Junqueira managed to put in his fast lap of 1:01.706, 103.672, on his last trip around the track, after finally passing Tracy. But he was very frustrated after losing what he said was a faster lap when he came up behind Tracy before that.

``It's kind of frustrating because you're halfway through the lap and you're already much, much faster and you see the guys very slow in front of you,'' Junqueira said. ``To be fair, it's a difficult thing to go out and watch on the rules. The guy that's slow has to let the other guys pass.''

Blocking has become a major issue this season, with Tracy -- often CART's bad boy and on probation several times over the years -- in the midst of much of the controversy. He had won three poles and led first-day qualifying four times -- a total of seven points -- prior to Friday.

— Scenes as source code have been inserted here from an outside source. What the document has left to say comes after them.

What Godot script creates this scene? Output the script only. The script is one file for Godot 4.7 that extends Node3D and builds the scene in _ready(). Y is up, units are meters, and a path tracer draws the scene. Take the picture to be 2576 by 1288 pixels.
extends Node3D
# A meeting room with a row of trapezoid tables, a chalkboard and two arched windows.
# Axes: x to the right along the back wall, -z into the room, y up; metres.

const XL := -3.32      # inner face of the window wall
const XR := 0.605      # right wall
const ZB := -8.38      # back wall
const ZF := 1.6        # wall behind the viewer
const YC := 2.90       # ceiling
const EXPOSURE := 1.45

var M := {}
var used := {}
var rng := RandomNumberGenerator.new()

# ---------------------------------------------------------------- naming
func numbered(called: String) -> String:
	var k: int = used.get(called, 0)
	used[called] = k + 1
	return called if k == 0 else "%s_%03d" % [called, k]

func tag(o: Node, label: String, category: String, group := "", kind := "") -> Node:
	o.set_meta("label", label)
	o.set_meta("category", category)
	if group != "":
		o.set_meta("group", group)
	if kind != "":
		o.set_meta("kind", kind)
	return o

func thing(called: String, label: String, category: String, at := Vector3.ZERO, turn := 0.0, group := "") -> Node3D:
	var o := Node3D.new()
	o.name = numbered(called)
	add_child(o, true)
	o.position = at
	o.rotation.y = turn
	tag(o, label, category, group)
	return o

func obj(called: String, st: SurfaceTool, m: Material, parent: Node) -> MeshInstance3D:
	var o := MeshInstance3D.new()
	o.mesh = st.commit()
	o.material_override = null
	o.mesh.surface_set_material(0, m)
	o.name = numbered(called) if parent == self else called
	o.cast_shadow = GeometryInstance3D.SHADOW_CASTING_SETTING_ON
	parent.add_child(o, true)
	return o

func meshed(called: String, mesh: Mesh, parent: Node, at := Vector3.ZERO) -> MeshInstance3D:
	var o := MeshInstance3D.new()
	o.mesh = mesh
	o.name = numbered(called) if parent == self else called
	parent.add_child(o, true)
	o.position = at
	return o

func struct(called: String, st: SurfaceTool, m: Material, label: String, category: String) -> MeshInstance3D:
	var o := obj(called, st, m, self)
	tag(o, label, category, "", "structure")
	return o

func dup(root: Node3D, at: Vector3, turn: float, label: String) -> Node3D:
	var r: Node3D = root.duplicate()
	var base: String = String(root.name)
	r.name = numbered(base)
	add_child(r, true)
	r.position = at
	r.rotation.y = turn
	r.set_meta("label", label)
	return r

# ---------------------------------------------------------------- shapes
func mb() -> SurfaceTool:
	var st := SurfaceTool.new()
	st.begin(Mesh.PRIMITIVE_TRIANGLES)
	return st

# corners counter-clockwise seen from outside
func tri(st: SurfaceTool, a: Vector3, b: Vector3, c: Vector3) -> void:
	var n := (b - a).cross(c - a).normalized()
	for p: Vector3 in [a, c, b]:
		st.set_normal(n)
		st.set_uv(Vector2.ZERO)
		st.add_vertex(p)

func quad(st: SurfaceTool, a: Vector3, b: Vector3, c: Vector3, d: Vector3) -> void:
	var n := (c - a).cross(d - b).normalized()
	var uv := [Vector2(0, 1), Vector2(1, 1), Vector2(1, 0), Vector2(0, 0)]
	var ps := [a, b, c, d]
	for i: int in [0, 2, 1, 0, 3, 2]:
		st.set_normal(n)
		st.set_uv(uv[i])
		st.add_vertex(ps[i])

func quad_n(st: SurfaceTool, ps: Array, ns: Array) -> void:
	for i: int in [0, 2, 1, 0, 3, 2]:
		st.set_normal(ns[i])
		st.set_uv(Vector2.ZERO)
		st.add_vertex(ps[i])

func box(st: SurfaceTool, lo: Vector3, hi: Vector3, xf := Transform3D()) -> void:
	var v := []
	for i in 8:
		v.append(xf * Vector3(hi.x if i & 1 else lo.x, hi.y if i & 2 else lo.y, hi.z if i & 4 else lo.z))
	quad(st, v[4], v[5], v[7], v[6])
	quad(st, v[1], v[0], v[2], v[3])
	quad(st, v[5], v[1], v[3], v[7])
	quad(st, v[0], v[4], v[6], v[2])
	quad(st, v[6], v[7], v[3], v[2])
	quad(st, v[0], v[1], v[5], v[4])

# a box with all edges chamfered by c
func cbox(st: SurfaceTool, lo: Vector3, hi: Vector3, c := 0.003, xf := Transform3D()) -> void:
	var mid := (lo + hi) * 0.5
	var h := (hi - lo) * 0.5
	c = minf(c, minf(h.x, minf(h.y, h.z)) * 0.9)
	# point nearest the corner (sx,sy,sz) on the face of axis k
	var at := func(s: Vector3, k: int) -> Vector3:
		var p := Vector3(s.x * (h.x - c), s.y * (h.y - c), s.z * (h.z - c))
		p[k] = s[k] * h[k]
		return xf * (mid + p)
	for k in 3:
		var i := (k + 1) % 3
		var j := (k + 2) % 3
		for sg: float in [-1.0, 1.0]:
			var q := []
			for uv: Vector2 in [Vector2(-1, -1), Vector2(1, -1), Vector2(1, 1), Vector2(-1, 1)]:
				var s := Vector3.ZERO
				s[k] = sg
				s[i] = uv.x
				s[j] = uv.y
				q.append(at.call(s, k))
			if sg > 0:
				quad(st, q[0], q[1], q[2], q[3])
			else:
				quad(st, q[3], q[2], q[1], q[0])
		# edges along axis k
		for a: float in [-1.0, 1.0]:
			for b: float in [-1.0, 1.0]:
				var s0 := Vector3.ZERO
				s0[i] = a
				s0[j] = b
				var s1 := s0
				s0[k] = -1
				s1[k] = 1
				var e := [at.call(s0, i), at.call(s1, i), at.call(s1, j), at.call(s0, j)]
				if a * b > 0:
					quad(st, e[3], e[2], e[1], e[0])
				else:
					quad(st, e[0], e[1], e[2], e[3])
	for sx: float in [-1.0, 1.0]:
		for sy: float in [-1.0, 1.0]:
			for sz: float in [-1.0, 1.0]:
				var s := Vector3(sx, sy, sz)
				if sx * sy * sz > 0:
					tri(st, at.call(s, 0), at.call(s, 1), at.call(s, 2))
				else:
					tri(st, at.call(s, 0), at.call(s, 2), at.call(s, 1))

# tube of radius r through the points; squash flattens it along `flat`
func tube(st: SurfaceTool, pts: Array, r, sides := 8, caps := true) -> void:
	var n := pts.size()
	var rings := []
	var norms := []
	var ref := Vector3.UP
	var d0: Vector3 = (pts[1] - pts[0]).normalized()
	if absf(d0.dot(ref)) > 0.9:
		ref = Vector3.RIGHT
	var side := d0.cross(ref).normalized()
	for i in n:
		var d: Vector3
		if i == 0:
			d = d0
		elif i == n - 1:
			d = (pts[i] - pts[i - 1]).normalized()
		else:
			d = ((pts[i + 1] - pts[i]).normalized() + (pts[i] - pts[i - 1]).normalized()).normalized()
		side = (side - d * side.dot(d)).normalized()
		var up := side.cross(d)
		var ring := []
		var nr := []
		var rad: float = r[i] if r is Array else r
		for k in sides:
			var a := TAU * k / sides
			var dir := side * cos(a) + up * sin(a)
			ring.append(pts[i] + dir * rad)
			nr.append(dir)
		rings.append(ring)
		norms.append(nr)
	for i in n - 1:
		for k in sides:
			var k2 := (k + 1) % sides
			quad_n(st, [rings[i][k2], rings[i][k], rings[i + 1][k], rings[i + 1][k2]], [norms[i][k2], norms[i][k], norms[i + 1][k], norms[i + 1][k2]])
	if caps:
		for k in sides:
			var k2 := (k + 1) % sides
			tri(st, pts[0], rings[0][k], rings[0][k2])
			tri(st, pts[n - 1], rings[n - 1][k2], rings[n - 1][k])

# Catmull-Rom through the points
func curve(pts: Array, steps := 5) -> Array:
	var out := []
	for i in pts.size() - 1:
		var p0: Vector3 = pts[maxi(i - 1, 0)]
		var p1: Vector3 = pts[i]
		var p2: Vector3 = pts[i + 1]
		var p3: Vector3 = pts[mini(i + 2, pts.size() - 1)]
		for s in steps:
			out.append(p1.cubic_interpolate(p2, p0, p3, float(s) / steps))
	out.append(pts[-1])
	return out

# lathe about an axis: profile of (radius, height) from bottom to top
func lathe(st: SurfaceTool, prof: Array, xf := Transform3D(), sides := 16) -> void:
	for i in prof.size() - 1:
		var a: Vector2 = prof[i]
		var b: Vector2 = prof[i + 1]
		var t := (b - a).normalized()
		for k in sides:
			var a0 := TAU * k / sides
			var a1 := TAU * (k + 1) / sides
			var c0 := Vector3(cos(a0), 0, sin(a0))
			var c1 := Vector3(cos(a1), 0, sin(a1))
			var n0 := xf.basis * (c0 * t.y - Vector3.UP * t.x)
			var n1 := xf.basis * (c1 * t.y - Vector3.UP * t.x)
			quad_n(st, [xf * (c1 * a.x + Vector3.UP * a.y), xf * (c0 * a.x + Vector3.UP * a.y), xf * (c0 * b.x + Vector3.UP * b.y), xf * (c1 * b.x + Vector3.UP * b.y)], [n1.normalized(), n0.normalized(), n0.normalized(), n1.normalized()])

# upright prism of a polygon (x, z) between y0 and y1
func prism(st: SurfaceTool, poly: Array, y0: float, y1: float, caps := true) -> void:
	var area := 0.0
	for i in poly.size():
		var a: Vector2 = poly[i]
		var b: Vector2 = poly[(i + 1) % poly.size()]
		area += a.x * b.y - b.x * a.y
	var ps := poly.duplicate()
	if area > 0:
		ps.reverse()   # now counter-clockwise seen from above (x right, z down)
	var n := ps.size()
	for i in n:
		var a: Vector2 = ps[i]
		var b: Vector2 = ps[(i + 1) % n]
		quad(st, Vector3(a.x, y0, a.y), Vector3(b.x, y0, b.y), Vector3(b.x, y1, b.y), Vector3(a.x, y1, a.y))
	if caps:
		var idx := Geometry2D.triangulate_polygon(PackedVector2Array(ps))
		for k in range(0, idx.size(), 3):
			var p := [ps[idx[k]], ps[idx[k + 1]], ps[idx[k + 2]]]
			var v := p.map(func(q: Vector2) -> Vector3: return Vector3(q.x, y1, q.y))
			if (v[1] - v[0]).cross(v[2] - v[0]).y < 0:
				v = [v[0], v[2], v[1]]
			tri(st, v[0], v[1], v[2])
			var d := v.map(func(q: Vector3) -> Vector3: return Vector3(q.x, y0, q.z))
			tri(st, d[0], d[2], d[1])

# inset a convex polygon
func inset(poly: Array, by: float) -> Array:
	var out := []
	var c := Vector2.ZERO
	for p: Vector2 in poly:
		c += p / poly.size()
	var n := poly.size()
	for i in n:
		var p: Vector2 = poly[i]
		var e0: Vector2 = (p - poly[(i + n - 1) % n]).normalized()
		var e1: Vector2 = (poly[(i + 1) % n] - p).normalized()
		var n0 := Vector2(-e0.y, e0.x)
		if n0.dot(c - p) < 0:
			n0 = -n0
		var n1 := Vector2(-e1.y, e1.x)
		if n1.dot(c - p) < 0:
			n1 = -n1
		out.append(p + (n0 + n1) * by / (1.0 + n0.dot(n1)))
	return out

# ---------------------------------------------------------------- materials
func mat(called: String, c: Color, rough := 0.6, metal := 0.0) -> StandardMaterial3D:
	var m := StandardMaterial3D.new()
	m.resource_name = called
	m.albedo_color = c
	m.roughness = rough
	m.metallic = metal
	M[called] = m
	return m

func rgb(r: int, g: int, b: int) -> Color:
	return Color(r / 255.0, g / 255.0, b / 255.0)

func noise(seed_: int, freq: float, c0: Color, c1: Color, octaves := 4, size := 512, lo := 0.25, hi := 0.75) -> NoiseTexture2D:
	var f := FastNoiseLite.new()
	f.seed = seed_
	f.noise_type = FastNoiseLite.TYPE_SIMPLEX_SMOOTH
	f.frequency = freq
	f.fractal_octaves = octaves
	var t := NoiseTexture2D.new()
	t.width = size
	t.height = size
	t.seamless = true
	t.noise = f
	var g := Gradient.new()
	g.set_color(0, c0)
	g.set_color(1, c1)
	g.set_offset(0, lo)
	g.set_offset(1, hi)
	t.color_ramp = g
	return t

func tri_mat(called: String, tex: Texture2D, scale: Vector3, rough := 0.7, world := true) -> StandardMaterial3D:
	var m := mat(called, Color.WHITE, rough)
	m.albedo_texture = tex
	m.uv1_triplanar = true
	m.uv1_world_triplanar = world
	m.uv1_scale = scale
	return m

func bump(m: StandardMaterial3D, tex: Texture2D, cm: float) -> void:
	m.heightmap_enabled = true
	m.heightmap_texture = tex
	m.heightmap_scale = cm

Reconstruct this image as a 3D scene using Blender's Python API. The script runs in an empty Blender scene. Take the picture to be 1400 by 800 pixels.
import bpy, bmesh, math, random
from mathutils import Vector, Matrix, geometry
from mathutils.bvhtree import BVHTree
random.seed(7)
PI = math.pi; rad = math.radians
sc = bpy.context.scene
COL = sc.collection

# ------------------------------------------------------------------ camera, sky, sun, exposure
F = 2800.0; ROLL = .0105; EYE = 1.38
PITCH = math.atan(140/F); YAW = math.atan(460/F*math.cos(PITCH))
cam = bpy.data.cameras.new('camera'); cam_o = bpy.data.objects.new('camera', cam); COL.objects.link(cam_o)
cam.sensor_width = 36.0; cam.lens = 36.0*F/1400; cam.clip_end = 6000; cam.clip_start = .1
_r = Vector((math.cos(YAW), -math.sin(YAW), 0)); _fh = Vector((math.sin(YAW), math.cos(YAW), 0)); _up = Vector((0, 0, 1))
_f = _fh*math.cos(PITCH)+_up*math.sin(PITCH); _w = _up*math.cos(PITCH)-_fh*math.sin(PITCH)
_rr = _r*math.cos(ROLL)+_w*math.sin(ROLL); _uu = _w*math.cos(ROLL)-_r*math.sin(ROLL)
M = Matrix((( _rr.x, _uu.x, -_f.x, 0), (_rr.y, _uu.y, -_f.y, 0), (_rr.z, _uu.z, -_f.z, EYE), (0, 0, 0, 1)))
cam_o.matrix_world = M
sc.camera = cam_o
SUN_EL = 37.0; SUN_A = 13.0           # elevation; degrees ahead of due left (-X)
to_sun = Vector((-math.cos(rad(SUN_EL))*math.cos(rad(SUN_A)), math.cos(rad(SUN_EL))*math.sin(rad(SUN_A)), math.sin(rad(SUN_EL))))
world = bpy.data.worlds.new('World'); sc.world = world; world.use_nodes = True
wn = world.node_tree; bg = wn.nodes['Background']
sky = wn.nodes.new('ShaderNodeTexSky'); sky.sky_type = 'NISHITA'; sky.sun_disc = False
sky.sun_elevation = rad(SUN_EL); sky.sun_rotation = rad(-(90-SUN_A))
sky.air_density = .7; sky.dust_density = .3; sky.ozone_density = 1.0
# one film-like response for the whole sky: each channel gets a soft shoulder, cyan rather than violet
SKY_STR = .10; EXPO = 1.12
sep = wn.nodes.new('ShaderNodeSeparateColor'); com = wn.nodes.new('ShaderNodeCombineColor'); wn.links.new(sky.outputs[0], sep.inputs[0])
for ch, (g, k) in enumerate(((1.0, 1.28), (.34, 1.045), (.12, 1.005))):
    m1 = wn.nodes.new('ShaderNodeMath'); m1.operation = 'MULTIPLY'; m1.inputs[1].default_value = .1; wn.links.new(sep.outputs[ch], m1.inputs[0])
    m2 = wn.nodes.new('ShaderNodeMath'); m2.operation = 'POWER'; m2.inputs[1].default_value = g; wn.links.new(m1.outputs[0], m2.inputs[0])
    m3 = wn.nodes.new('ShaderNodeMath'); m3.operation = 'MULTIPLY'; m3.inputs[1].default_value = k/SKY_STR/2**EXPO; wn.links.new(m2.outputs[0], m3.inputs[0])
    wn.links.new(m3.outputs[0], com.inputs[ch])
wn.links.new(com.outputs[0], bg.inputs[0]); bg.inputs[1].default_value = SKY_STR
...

Tracy, a four-time winner this season and coming off an emotional win two weeks ago in his hometown of Toronto, insisted he was blocked by slower traffic, too.

``I got blocked on my laps but I'm not throwing protests around and I don't complain,'' Tracy said coldly. ``I've been doing this for 13 years. That's the way the game is.

``What can I say? What goes around comes around. I've been blocked hundreds of times over my career.''

Junqueira wasn't sympathetic to the man he is chasing for the Champ Car title.

He said he didn't know what Tracy said, ``but I did not see the guys in front. It was pretty early on the lap.''

Sitting next to Tracy at the post-qualifying news conference, Junqueira talked to his competitor without looking at him.

``Maybe you got blocked, but I think you back off too much,'' Junqueira said. ``I think you let the guys go for like 10 seconds because I couldn't even see the guys in front, Jimmy (Vasser) or Adrian (Fernandez).''

Tagliani, whose best lap was 1:02.032, said, ``I'm just disappointed we didn't get the opportunity to get a fast lap with Tracy blocking me, and there's data and witnesses to prove this.

``He did a 1:06 and I was doing a 1:02, but he wouldn't let me go by. He got the (provisional) pole and he'll do whatever it takes to preserve it. It's the hardest thing for a driver that knows they've got the fastest time so far to move over and let someone else challenge him and possibly take that way. (But) that's no way to compete.''

Formula One, which had similar problems in qualifying, went to single-car qualifying this season, with the cars lined up by practice times and the fastest drivers going out last to build excitement.

Asked if CART should follow suit, Tracy said, ``It's a suggestion. We did it at Brands Hatch (in England) and I think all the drivers enjoyed it.

``It would give a nice lead-up to the final few cars coming out on the track, and it's entertaining to the fans. But, to be honest, if CART listened to a lot of the suggestions that people had for them maybe they wouldn't be in the trouble they're in right now.''

CART has struggled in recent years to keep top drivers and teams and to increase its poor TV ratings. Now, the public company is looking for a buyer and has said it could run out of money midway through the 2004 season if more money is not raised.